Crash, born as John Matos, who is also featured at the exhibition, first made his mark by crashing the computer of the school. And, when he turned 13 he began to follow the older teens to train yards and began "bombing", which means to paint lots of surfaces in an area. His name then began to appear on trains moving through New York.

In 1980, Crash turned from train yards to galleries. And he curated the exhibition Graffiti Art Success for America at Fashion MODA, which was widely recognized as the landmark for the beginning of the graffiti movement.

Graffiti remains popular today as a core part of urban pop culture around the world, just like rap, hiphop and skateboarding, says Chang Hyun-ham, whose support made the exhibition possible in Shanghai.

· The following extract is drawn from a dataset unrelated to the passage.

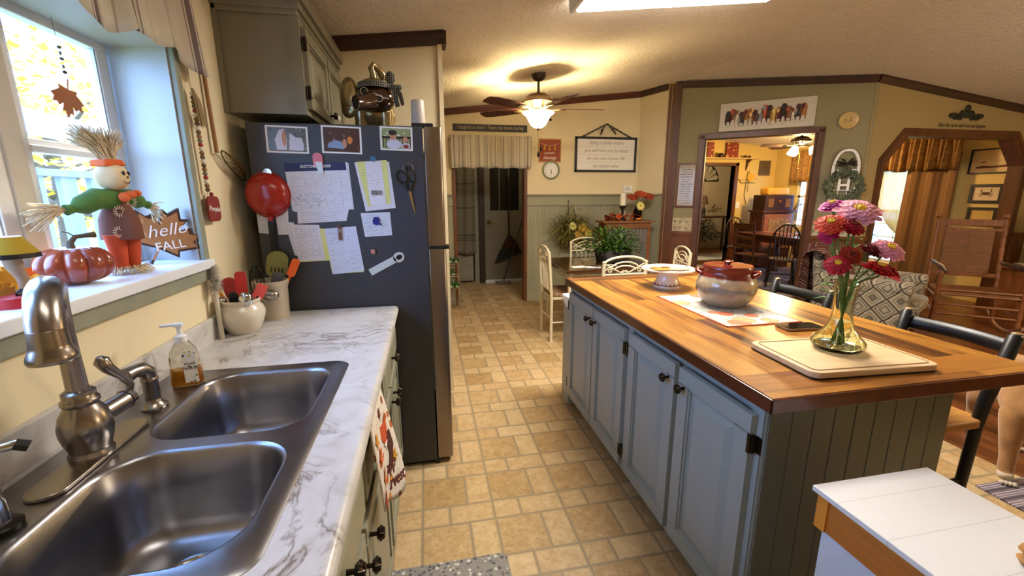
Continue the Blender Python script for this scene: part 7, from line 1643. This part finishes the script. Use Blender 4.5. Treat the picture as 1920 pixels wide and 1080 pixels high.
# wall things of the dining room
FD = frame((0, YD, 0), (1, 0, 0))
t = thing('door_shelf', 'pale wooden shelf on brackets over the far dining doorway', 'shelf', (6.0, YD-.1, 2.1)); mb = MB(); mb.box(5.42, 6.72, YD-.17, YD, 2.145, 2.17); part('board', mb, M_('shelf_cream', 'c0a06a', .5), t, bevel=.003)
for x in (5.5, 6.55): mb = MB(frame((x, YD, 0), (0, -1, 0))); mb.prism([(0, 2.145), (.15, 2.145), (.13, 2.12), (.06, 2.08), (.03, 1.98), (0, 1.93)], -.012, .012); part('bracket', mb, M_('bracket_wood', '4a2a16', .5), t)
RO = blotch_mat('rooster_print', '7a2c1c', ['c8702c', 'a03a22', 'e0a050'], 24, .6, .4)
for x0, x1, h, l in ((5.60, 5.74, .30, 'left of the two orange painted tiles on the door shelf'), (6.02, 6.30, .30, 'right wider orange painted tile on the door shelf')):
    t = thing('painted_tile', l, 'tile', ((x0+x1)/2, YD-.06, 2.17)); mb = MB(); mb.box(x0, x1, YD-.05, YD-.03, 2.17, 2.17+h); part('tile', mb, RO, t)
for x, r, c, l in ((5.86, .055, '2a1a12', 'dark crock in the middle of the door shelf'), (5.99, .035, 'b5864a', 'tan pot next to the wider tile on the door shelf'), (6.42, .03, '1a1210', 'small black ornament on the door shelf, near its right end'), (6.52, .028, '1c1412', 'little black figure at the right end of the door shelf')):
    t = thing('shelf_pot', l, 'pot', (x, YD-.1, 2.17)); mb = MB(); mb.lathe([(0, 0), (r*.8, 0), (r, r*.6), (r*.85, r*1.3), (r*.6, r*1.6), (0, r*1.6)], (x, YD-.11, 2.17), 18); part('body', mb, M_('pot_'+c, c, .4), t, smooth=True)
t = thing('word_plaque', 'grey printed plaque on the yellow dining wall', 'sign', (6.98, YD-.01, 1.85)); mb = MB(FD); mb.box(6.86, 7.13, 1.83, 2.13, 0, .015); bd = part('board', mb, M_('plaque_grey', '5f4c34', .6), t); mb = MB(FD)
for i in range(7): mb.box(6.89+rnd.random()*.02, 7.10-rnd.random()*.03, 1.90+.03*i, 1.907+.03*i, .015, .016)
part('lines', mb, M_('plaque_ink', '2c2114', .7), bd)
t = thing('metal_cross', 'wire cross with a sunflower on the yellow dining wall', 'cross', (6.62, YD-.01, 1.25)); mb = MB(FD); mb.tube([(6.60, 1.92, .015), (6.57, 1.42, .015), (6.64, 1.24, .015)], .007, 6); mb.tube([(6.40, 1.76, .015), (6.46, 1.68, .015), (6.80, 1.68, .015)], .007, 6); mb.tube([(6.64, 1.92, .015), (6.64, 1.5, .015)], .005, 6); mb.tube([(6.42, 1.73, .015), (6.84, 1.76, .015)], .004, 6); part('wires', mb, M_('wire_green', '4c4a22', .5), t); mb = MB()
for k in range(14): petal(mb, (6.66, YD-.05, 1.79), (-.2, -1, .1), 2*PI*k/14, .01, .075, .03, .1)
part('sunflower', mb, M_('wall_sunflower', 'dc9a12', .6), t)
t = thing('light_switch', 'cream double switch plate by the far dining doorway', 'switch', (6.42, YD, 1.2)); mb = MB(FD); mb.box(6.40, 6.49, 1.16, 1.29, 0, .008); part('plate', mb, WHITE, t, bevel=.002); mb = MB(FD); mb.box(6.425, 6.435, 1.21, 1.235, .008, .016); mb.box(6.455, 6.465, 1.21, 1.235, .008, .016); part('toggles', mb, PAPG, t)
# far room
t = thing('stained_fan', 'fan shaped mirror panels with dark edges on the far room wall', 'ornament', (7.1, 10.4, 1.7)); FF = frame((0, 10.5, 0), (1, 0, 0)); cxf, czf = 7.30, 1.80
for k in range(7):
    a0 = math.radians(4+k*25); a1 = a0+math.radians(21); R_ = .36; mb = MB(FF); mb.prism([(cxf+.06*math.cos(a0), czf+.06*math.sin(a0)), (cxf+R_*math.cos(a0), czf+R_*math.sin(a0)*1.05), (cxf+(R_+.05)*math.cos((a0+a1)/2), czf+(R_+.05)*math.sin((a0+a1)/2)), (cxf+R_*math.cos(a1), czf+R_*math.sin(a1)*1.05), (cxf+.06*math.cos(a1), czf+.06*math.sin(a1))], .01, .02); part('panel', mb, M_('fan_glass', 'a39a80', .25), t)
mb = MB(FF); mb.prism([(cxf+.43*math.cos(PI*k/20), czf-.02+.46*math.sin(PI*k/20)) for k in range(21)], 0, .01); part('backing', mb, BLACK, t)
ct2 = thing('console_table', 'dark console table in the far room', 'table', (7.25, 9.9, 0)); mb = MB(); mb.box(6.75, 7.75, 9.75, 10.15, .86, .90); part('top', mb, DKWOOD, ct2)
for x in (6.8, 7.7):
    for y in (9.8, 10.1): mb = MB(); mb.box(x-.02, x+.02, y-.02, y+.02, 0, .86); part('leg', mb, DKWOOD, ct2)
mb = MB(); mb.box(6.8, 7.7, 9.8, 10.1, .45, .47); part('shelf', mb, DKWOOD, ct2)
t = thing('table_lamp', 'table lamp with dark shade on the far console', 'lamp', (6.98, 9.95, .9)); mb = MB(); mb.lathe([(0, 0), (.07, 0), (.04, .03), (.05, .14), (.03, .2), (.01, .24), (.01, .34), (0, .34)], (6.98, 9.95, .9), 18); part('base', mb, BLACK, t, smooth=True); mb = MB(); mb.lathe([(.05, .52), (.10, .30), (.102, .30), (.052, .52)], (6.98, 9.95, .9), 24); part('shade', mb, fabric(M_('shade_dark', '5a4630', .8), .3), t, smooth=True)
foliage('dried_bouquet', 'dried brown bouquet next to the lamp in the far room', 'plant', (7.3, 9.95, 1.0), .16, 120, .07, .03, [M_('dried_a', '7a6a4c', .8), M_('dried_b', '5a4a34', .8)], stems=6)
foliage('dark_foliage_plant', 'dark speckled leafy plant on the floor of the far room', 'plant', (6.55, 9.3, .35), .42, 500, .10, .05, [M_('dark_leaf', '20241a', .6, var=.3), M_('dark_leaf2', '4a4a3a', .6, var=.3)], stems=12, squash=(.9, .9, 1.2))
mb = MB(); mb.box(5.9, 7.3, 8.5, 9.4, .001, .012); solo('far_rug', mb, M_('far_rug', 'a7a9b0', .9, var=.2), 'pale patterned rug on the floor beyond the far dining doorway', 'rug')
mb = MB(); mb.box(5.05, 7.2, 5.0, 7.9, .001, .010); solo('dining_rug', mb, blotch_mat('dining_rug_print', '6e6a72', ['8a8890', '5a5058', '9a98a0', '6e6a72'], 7, .9, .45, '3c3640'), 'grey blue patterned rug under the dining table', 'rug')
t = thing('dining_curtain', 'tan side curtain at the dining window', 'curtain', (7.15, 7.1, 0)); mb = MB(); mb.grid(lambda u, v: (7.17-.03*math.sin(u*22), 6.72+.42*u, 2.05-1.95*v), 40, 4); part('cloth', mb, M_('tan_curtain', '8a6232', .8, var=.1), t, smooth=True, solid=.004)
t = thing('dining_valance', 'tan patterned valance at the dining window', 'curtain', (7.1, 7.1, 1.7)); mb = MB(); mb.grid(lambda u, v: (7.10-.03*math.sin(u*40), 6.66+.80*u, 2.25-.58*v), 60, 5); part('cloth', mb, GOLDV, t, smooth=True, solid=.003)
# dining fan with three glass shades
dfc = (6.05, 6.25, cz(6.05)); df, dz = fan('dining_fan', 'five blade ceiling fan with three glowing tulip shades in the dining room', dfc, .62, 5, 1, 20, 1, BRONZE, M_('dining_blade', '3a2416', .6), .22)
for k in range(3):
    a = math.radians(200+120*k); x, y = dfc[0]+.15*math.cos(a), dfc[1]+.15*math.sin(a); mb = MB(); T = Matrix.Rotation(a, 4, 'Z') @ RY(-28); mb.lathe([(.02, 0), (.045, -.02), (.06, -.06), (.075, -.11), (.07, -.115), (0, -.10)], (x, y, dz-.085), 20, T=T); part('glass_shade', mb, bowl_glow('tulip_%d' % k, 'ffdd9a', 9), df, smooth=True)
    mb = MB(); mb.tube([(dfc[0], dfc[1], dz-.07), (x, y, dz-.08)], .01, 6); part('lamp_arm', mb, BRONZE, df)
mb = MB(); mb.cyl((dfc[0], dfc[1], dz-.08), (dfc[0], dfc[1], dz-.42), .0015, None, 5); mb.ball((dfc[0], dfc[1], dz-.43), .012, n=8); part('pull_chain', mb, M_('chain_brass', 'b08a3a', .4, .8), df)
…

JonOne, a leading figure in the graffiti movement of the 1980s and 1990s [Photo provided to China Daily]

The 55-year businessman from South Korea began to collect graffiti art 15 years ago, and is among prominent collectors in the world.

Chang says graffiti began from a pop culture movement in the 1980s, and has developed into an important part of contemporary art, "just like Michelangelo to the Renaissance".

The exhibition has been co-curated by MoCA Shanghai's executive director Sun and Jisoo Lim, who is an independent exhibition organizer from South Korea.

Street art as a subculture was born on the streets of New York, and has become a symbol of the contemporary age and artistic intervention in modern life, says Lim.

Graffiti is about expressing messages from the heart in colorful images and striking texts that demand and command our gaze.

Visitors watch US graffiti artist JonOne painting at the exhibition's opening at MoCA Shanghai on Jan 24. [Photo provided to China Daily]

"It has swept through cities around the world like a tidal wave, leaving behind indelible memories of youth," Lim says.

The eight featured artists came of age in the 1970s and 1980s, and have a shared background.

They are pioneers who moved from the margins of cities into the center of the art world, according to Lim.

"And together they have punched holes through wall after wall between the 1970s and 2019, and between the East and the West," says Lim.

In China there are very few graffiti artists recognized by established institutions, says Sun, and collectors of graffiti in China are even fewer.

"So, we hope that visitors to MoCA Shanghai can experience the urban moments and traces captured and rendered by the artists, moved by their passion for art, and their path-breaking courage."